* Exercise input
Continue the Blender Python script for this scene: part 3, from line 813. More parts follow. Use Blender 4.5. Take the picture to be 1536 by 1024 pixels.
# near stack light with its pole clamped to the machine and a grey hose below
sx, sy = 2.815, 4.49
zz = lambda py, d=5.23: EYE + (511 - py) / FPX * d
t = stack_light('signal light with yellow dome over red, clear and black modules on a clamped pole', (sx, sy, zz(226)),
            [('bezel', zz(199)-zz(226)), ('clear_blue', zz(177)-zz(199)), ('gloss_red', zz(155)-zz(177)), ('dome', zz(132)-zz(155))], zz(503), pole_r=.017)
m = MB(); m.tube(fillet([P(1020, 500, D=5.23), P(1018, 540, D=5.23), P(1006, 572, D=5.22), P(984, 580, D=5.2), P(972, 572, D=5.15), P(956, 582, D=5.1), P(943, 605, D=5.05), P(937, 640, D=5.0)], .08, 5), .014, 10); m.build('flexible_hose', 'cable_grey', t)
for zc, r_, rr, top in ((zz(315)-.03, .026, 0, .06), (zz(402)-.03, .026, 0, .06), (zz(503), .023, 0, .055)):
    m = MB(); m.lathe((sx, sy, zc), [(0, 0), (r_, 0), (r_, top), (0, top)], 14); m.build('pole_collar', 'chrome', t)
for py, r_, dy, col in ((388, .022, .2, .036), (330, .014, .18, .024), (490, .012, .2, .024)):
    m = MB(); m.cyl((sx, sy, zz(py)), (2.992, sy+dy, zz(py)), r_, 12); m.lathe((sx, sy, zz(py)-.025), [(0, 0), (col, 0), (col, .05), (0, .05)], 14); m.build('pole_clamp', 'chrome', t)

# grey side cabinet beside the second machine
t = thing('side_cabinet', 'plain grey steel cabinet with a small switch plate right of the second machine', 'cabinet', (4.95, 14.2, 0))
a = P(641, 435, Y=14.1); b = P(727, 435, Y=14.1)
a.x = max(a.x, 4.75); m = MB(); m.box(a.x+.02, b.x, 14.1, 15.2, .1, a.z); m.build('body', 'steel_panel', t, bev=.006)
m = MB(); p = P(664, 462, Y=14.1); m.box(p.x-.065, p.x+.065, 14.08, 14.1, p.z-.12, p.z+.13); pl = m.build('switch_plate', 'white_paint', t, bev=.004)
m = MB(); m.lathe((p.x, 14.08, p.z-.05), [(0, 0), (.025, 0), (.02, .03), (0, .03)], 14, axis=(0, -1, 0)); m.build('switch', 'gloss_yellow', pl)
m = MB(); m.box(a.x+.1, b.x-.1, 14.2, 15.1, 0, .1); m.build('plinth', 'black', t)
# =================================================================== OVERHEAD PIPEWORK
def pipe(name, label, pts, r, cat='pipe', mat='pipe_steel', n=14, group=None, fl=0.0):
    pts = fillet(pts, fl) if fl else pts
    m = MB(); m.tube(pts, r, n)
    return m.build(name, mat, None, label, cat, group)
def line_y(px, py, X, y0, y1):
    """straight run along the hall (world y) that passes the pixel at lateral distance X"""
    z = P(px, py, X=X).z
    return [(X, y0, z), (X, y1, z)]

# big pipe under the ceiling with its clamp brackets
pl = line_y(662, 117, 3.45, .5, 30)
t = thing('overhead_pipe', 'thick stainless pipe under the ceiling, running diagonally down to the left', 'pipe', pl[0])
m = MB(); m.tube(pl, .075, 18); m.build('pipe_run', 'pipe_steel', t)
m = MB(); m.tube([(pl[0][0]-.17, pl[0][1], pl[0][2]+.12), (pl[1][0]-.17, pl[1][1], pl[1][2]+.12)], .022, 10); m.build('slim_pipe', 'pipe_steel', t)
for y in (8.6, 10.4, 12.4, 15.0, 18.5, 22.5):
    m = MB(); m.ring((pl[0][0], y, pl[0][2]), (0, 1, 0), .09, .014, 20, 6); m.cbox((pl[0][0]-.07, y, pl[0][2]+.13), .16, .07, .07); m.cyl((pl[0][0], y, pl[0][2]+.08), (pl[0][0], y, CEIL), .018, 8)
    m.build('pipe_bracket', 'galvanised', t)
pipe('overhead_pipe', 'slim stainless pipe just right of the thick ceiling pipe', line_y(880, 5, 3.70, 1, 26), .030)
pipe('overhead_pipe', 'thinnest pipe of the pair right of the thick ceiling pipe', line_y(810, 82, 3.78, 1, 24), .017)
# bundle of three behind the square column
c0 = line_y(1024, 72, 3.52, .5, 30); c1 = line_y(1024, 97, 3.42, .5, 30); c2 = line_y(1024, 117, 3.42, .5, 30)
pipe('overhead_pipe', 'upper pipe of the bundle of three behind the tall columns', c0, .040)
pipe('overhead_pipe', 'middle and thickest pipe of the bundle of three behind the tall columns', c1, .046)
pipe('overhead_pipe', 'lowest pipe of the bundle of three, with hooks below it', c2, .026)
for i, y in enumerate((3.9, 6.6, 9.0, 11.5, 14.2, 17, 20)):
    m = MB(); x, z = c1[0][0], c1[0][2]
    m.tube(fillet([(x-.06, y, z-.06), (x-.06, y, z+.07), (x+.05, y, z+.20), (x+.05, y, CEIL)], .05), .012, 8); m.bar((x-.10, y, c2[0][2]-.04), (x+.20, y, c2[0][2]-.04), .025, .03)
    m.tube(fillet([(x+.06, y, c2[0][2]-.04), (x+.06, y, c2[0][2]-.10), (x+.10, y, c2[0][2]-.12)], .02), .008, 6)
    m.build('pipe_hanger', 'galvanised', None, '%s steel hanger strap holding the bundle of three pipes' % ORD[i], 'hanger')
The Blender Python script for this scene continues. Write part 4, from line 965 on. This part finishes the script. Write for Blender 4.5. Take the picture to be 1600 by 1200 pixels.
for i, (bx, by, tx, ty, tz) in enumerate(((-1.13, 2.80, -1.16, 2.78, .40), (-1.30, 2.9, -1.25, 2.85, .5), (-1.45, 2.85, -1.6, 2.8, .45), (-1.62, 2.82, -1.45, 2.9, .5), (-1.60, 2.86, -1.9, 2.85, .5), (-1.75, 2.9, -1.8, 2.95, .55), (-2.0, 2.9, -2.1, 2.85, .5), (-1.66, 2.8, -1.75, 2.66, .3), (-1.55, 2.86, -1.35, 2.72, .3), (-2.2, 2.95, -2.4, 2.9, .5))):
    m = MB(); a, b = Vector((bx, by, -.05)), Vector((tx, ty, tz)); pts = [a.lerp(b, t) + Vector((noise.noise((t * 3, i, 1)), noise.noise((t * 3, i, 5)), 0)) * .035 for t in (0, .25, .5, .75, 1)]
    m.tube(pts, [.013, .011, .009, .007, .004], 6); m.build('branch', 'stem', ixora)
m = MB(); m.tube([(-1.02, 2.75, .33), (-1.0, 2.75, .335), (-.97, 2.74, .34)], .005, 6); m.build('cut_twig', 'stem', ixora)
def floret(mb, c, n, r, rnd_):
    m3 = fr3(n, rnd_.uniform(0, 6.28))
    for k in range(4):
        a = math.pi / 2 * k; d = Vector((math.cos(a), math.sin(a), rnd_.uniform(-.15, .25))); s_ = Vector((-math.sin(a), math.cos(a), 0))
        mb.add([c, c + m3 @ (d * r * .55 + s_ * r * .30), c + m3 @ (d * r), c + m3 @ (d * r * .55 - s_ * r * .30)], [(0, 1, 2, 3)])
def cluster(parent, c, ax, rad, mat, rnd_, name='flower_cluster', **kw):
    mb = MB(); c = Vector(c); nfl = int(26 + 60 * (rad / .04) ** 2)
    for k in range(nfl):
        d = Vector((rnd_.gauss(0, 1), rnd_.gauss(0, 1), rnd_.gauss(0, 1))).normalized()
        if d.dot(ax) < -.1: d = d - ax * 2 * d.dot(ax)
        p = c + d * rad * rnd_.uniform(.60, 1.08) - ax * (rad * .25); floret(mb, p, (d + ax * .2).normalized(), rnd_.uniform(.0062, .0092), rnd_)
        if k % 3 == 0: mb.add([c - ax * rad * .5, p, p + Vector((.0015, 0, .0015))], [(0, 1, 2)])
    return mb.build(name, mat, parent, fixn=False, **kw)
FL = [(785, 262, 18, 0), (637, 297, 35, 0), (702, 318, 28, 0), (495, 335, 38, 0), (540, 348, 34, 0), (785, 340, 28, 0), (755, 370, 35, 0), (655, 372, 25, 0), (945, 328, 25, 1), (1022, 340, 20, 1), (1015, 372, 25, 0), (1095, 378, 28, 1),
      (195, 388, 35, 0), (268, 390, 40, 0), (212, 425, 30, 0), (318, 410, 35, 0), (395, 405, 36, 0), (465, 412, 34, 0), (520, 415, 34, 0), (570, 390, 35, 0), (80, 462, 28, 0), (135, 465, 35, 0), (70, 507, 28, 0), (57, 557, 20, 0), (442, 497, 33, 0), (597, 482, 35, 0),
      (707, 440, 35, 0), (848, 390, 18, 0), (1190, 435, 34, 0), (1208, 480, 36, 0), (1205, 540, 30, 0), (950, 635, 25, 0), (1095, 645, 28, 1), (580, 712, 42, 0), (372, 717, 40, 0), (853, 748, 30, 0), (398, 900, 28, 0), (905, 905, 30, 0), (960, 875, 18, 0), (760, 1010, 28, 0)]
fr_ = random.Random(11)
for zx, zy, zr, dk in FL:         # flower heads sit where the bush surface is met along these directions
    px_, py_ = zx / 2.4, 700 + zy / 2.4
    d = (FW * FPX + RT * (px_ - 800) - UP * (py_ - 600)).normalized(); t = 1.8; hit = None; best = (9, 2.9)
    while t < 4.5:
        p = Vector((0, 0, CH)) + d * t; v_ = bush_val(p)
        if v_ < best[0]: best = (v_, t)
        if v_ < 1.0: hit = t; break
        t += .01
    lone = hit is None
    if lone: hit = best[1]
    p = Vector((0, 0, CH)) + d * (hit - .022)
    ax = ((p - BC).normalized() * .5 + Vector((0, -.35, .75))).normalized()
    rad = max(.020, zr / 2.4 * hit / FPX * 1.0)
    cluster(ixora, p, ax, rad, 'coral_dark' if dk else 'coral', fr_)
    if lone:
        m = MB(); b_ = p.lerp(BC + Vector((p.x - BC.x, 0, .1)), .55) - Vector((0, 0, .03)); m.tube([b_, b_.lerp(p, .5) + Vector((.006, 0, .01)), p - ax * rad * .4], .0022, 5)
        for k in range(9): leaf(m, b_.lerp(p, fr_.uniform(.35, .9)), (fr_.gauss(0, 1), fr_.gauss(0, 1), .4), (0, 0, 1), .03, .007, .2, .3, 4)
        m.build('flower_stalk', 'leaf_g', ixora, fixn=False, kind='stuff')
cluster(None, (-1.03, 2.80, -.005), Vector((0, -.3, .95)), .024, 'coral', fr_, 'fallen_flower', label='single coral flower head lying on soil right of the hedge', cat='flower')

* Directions
Scan the material above for the string "scene" and return the lines that hold it.

* Exercise output
Continue the Blender Python script for this scene: part 3, from line 813. More parts follow. Use Blender 4.5. Take the picture to be 1536 by 1024 pixels.
The Blender Python script for this scene continues. Write part 4, from line 965 on. This part finishes the script. Write for Blender 4.5. Take the picture to be 1600 by 1200 pixels.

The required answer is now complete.